We’ve noted a few times how US regulators often simply refuse to acknowledge that the US broadband sector is heavily monopolized. Regional cable and phone monopolies are the number one reason US broadband is patchy, expensive, and slow with routinely terrible customer service. But when you see folks in both parties discuss US broadband, industry dysfunction is always framed in this extremely nebulous way (we must “fix the digital divide!”). Largely because nobody in government wants to offend deep-pocketed campaign contributors also bone grafted to our domestic surveillance apparatus.

The latest broadband data from Leichtman Research illustrates the scope of the problem. The firm notes that the broadband industry added 890,000 subscribers last quarter. Cable companies added 840,000 of that total, while phone companies added just 50,000:

“The top cable companies added about 840,000 subscribers in 2Q 2021 – 60% of the net additions for the top cable companies in 2Q 2020. The top wireline phone companies added about 50,000 total broadband subscribers in 2Q 2021 – compared to a net loss of about 140,000 subscribers in 2Q 2020.”

Phone companies (Windstream, AT&T, Verizon, Frontier, Centurylink) have effectively given up on residential broadband across much of the country. In many areas that means not just refusing to upgrade aging DSL lines, but often refusing to repair them. That’s effectively creating a bigger broadband monopoly than ever for entrenched cable giants (usually Charter (Spectrum) and Comcast), which now dominate roughly 70 percent of the fixed line broadband market. No competition means no incentive to expand, compete on price, or shore up terrible customer service.

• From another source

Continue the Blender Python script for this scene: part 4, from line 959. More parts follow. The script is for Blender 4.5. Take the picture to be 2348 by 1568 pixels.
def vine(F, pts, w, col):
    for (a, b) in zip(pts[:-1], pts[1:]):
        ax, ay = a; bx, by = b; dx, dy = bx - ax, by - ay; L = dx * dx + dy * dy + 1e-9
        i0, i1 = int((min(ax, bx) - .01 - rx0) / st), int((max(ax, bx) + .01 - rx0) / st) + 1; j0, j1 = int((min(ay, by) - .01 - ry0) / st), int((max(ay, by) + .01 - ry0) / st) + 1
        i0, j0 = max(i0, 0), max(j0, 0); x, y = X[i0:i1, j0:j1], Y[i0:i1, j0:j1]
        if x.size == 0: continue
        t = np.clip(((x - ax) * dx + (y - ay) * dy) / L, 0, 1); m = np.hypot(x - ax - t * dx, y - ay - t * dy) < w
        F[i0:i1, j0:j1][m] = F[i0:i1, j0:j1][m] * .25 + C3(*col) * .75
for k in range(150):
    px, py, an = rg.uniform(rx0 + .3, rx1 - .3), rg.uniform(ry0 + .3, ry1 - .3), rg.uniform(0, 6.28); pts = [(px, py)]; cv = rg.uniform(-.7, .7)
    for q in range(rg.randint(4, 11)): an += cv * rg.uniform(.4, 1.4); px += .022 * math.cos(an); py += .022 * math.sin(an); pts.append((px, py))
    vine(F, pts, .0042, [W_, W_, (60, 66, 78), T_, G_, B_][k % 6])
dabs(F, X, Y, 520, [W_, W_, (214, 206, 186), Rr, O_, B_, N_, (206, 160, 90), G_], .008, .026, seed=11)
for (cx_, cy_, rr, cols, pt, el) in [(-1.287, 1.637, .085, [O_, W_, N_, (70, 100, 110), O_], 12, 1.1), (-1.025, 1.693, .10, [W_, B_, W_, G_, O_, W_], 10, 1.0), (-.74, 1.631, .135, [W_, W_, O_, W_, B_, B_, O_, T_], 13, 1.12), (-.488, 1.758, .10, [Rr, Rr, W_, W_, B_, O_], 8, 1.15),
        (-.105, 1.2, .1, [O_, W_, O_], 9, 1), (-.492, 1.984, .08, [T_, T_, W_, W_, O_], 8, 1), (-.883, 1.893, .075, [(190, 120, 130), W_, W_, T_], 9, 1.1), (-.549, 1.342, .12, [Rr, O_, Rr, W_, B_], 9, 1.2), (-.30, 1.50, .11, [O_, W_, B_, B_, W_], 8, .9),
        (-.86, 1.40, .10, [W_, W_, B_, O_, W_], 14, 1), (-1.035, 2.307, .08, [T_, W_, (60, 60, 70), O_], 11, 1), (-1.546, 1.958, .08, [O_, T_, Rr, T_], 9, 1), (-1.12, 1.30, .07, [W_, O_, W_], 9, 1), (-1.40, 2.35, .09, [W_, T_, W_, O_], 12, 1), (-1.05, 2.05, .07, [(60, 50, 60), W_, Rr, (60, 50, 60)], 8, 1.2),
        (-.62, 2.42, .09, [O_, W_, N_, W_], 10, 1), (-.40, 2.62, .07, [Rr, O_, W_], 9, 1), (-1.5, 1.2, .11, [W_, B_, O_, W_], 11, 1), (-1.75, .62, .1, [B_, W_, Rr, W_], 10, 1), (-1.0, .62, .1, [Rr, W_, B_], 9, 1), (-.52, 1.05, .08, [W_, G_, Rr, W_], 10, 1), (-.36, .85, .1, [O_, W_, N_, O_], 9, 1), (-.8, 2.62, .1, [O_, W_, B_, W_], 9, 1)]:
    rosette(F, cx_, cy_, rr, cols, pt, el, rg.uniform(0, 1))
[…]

People like to pretend that stuff like satellite broadband and wireless will come in and disrupt this busted paradigm, but that’s simply not true. Satellite broadband ventures like Elon Musk’s Starlink lack the capacity to truly break this logjam at any real scale. And while 5G is also bandied about as a miracle solution to the problem, US wireless isn’t a real substitute for for traditional fiber, usually comes with bizarre restrictions and caveats, and is generally expensive (something that will likely get worse thanks to recent industry consolidation).

The way you fix US broadband dysfunction is by targeting the regional fixed-line monopolies enjoyed by AT&T, Verizon, Comcast, and Charter. One way to do that is to drive most subsidies toward smaller private competitors. Another way to do that would be to embrace and support the growing tide of community broadband efforts growing up around the country, whether they be municipal broadband, cooperatives, public/private partnerships, or utility-based.

But because AT&T, Comcast and friends are so politically powerful, efforts to do that usually get largely stripped away from any new broadband bills, as we just witnessed with the Biden broadband plan (in fact, community broadband support was the very first casualty). Often these compromises, at the direct behest of monopoly lobbyists, are then framed as “bipartisan compromise.” But because the proposals aren’t tackling the real reasons for US broadband dysfunction (regional monopolization and the state and federal corruption that protects it), nothing truly changes.